▸ Dataset excerpt
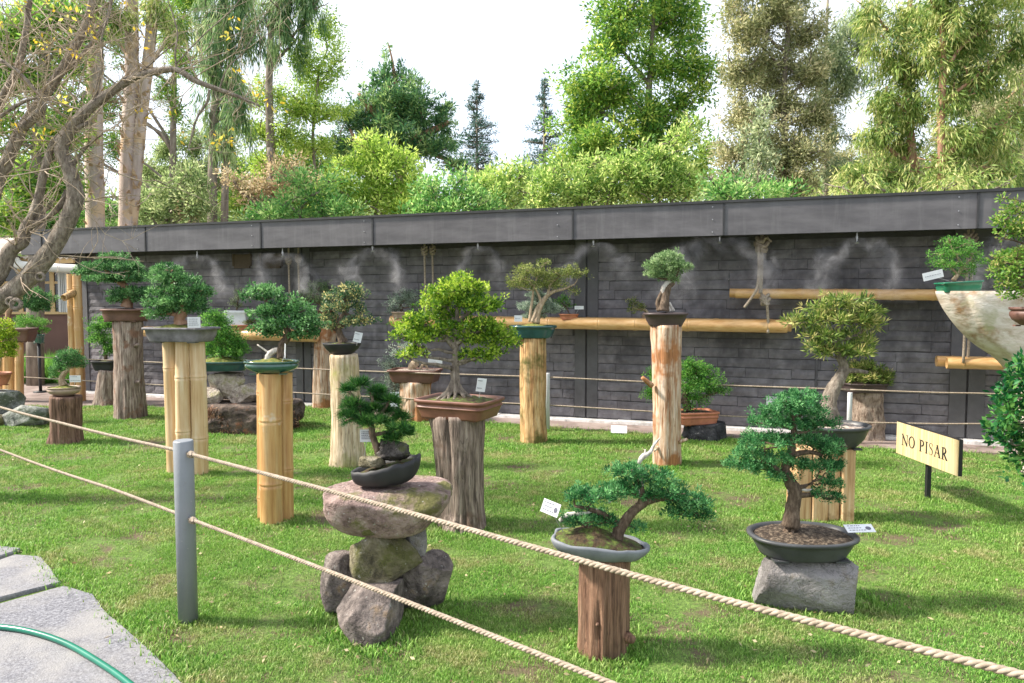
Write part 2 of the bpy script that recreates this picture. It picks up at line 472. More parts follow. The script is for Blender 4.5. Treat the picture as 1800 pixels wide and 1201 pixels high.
lm('silver', [(.12, .17, .13), (.28, .36, .28), (.45, .52, .42)], .35)
lm('red tipped', [(.05, .15, .02), (.18, .34, .05), (.42, .38, .14)], .38)
lm('mixed camellia', [(.008, .07, .025), (.03, .17, .04), (.16, .34, .08)], .3, .28)
lm('forest', [(.05, .16, .03), (.20, .38, .06), (.50, .58, .12)], .45)
lm('forest yellow', [(.12, .24, .03), (.34, .50, .08), (.62, .72, .2)], .45)
lm('thicket', [(.09, .20, .04), (.30, .46, .10), (.66, .72, .28)], .45)
lm('thicket green', [(.05, .18, .04), (.18, .40, .10), (.46, .60, .22)], .45)
lm('eucalypt', [(.07, .15, .03), (.27, .38, .09), (.66, .64, .28)], .42)
lm('feathery brown', [(.13, .16, .06), (.33, .35, .17), (.62, .57, .34)], .4)
lm('grey green', [(.12, .18, .09), (.30, .38, .20), (.56, .60, .36)], .4)
lm('cedar', [(.03, .10, .05), (.11, .26, .09), (.36, .50, .18)], .35)
lm('fir', [(.015, .06, .045), (.05, .12, .09), (.11, .2, .15)], .25)
lm('weeping', [(.05, .13, .05), (.16, .29, .10), (.42, .52, .24)], .4)
lm('dry', [(.24, .18, .09), (.42, .34, .19), (.62, .53, .34)], .4)
lm('autumn', [(.55, .38, .03), (.7, .55, .06), (.6, .6, .1)], .45)
lm('wood far', [(.12, .20, .07), (.28, .38, .15), (.50, .56, .28)], .4)
ST = {
 'juniper': dict(L=.027, W=.0115, per=26, cr=.034, up=.55, cover=5.2, flat=.4, mat='juniper green'),
 'juniper_near': dict(L=.016, W=.0056, per=34, cr=.017, up=.6, cover=4.6, flat=.4, mat='blue juniper'),
 'box': dict(L=.024, W=.0155, per=18, cr=.030, up=.35, cover=4.4, flat=.4, mat='bright green'),
 'small': dict(L=.017, W=.010, per=22, cr=.03, up=.3, cover=4.2, flat=.7, mat='juniper green'),
 'loose': dict(L=.022, W=.011, per=14, cr=.035, up=.25, cover=2.4, flat=.8, shell=.25, mat='fresh green'),
 'big': dict(L=.035, W=.014, per=16, cr=.04, up=.35, cover=3.6, flat=.7, shell=.4, mat='fresh green'),
 'camellia': dict(L=.034, W=.018, per=10, cr=.035, up=.2, cover=4.2, flat=.9, shell=.3, mat='mixed camellia'),
 'pine': dict(L=.055, W=.0032, per=70, cr=.006, up=.55, cover=6.5, flat=.4, shell=.45, out=1.2, mat='pine'),
 'strap': dict(L=.05, W=.011, per=14, cr=.024, up=.55, cover=4.0, flat=.4, mat='bronze green'),
}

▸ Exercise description
Copy the data word for word. Pictures do not go in the copy.

▸ Result
Write part 2 of the bpy script that recreates this picture. It picks up at line 472. More parts follow. The script is for Blender 4.5. Treat the picture as 1800 pixels wide and 1201 pixels high.
lm('silver', [(.12, .17, .13), (.28, .36, .28), (.45, .52, .42)], .35)
lm('red tipped', [(.05, .15, .02), (.18, .34, .05), (.42, .38, .14)], .38)
lm('mixed camellia', [(.008, .07, .025), (.03, .17, .04), (.16, .34, .08)], .3, .28)
lm('forest', [(.05, .16, .03), (.20, .38, .06), (.50, .58, .12)], .45)
lm('forest yellow', [(.12, .24, .03), (.34, .50, .08), (.62, .72, .2)], .45)
lm('thicket', [(.09, .20, .04), (.30, .46, .10), (.66, .72, .28)], .45)
lm('thicket green', [(.05, .18, .04), (.18, .40, .10), (.46, .60, .22)], .45)
lm('eucalypt', [(.07, .15, .03), (.27, .38, .09), (.66, .64, .28)], .42)
lm('feathery brown', [(.13, .16, .06), (.33, .35, .17), (.62, .57, .34)], .4)
lm('grey green', [(.12, .18, .09), (.30, .38, .20), (.56, .60, .36)], .4)
lm('cedar', [(.03, .10, .05), (.11, .26, .09), (.36, .50, .18)], .35)
lm('fir', [(.015, .06, .045), (.05, .12, .09), (.11, .2, .15)], .25)
lm('weeping', [(.05, .13, .05), (.16, .29, .10), (.42, .52, .24)], .4)
lm('dry', [(.24, .18, .09), (.42, .34, .19), (.62, .53, .34)], .4)
lm('autumn', [(.55, .38, .03), (.7, .55, .06), (.6, .6, .1)], .45)
lm('wood far', [(.12, .20, .07), (.28, .38, .15), (.50, .56, .28)], .4)
ST = {
 'juniper': dict(L=.027, W=.0115, per=26, cr=.034, up=.55, cover=5.2, flat=.4, mat='juniper green'),
 'juniper_near': dict(L=.016, W=.0056, per=34, cr=.017, up=.6, cover=4.6, flat=.4, mat='blue juniper'),
 'box': dict(L=.024, W=.0155, per=18, cr=.030, up=.35, cover=4.4, flat=.4, mat='bright green'),
 'small': dict(L=.017, W=.010, per=22, cr=.03, up=.3, cover=4.2, flat=.7, mat='juniper green'),
 'loose': dict(L=.022, W=.011, per=14, cr=.035, up=.25, cover=2.4, flat=.8, shell=.25, mat='fresh green'),
 'big': dict(L=.035, W=.014, per=16, cr=.04, up=.35, cover=3.6, flat=.7, shell=.4, mat='fresh green'),
 'camellia': dict(L=.034, W=.018, per=10, cr=.035, up=.2, cover=4.2, flat=.9, shell=.3, mat='mixed camellia'),
 'pine': dict(L=.055, W=.0032, per=70, cr=.006, up=.55, cover=6.5, flat=.4, shell=.45, out=1.2, mat='pine'),
 'strap': dict(L=.05, W=.011, per=14, cr=.024, up=.55, cover=4.0, flat=.4, mat='bronze green'),
}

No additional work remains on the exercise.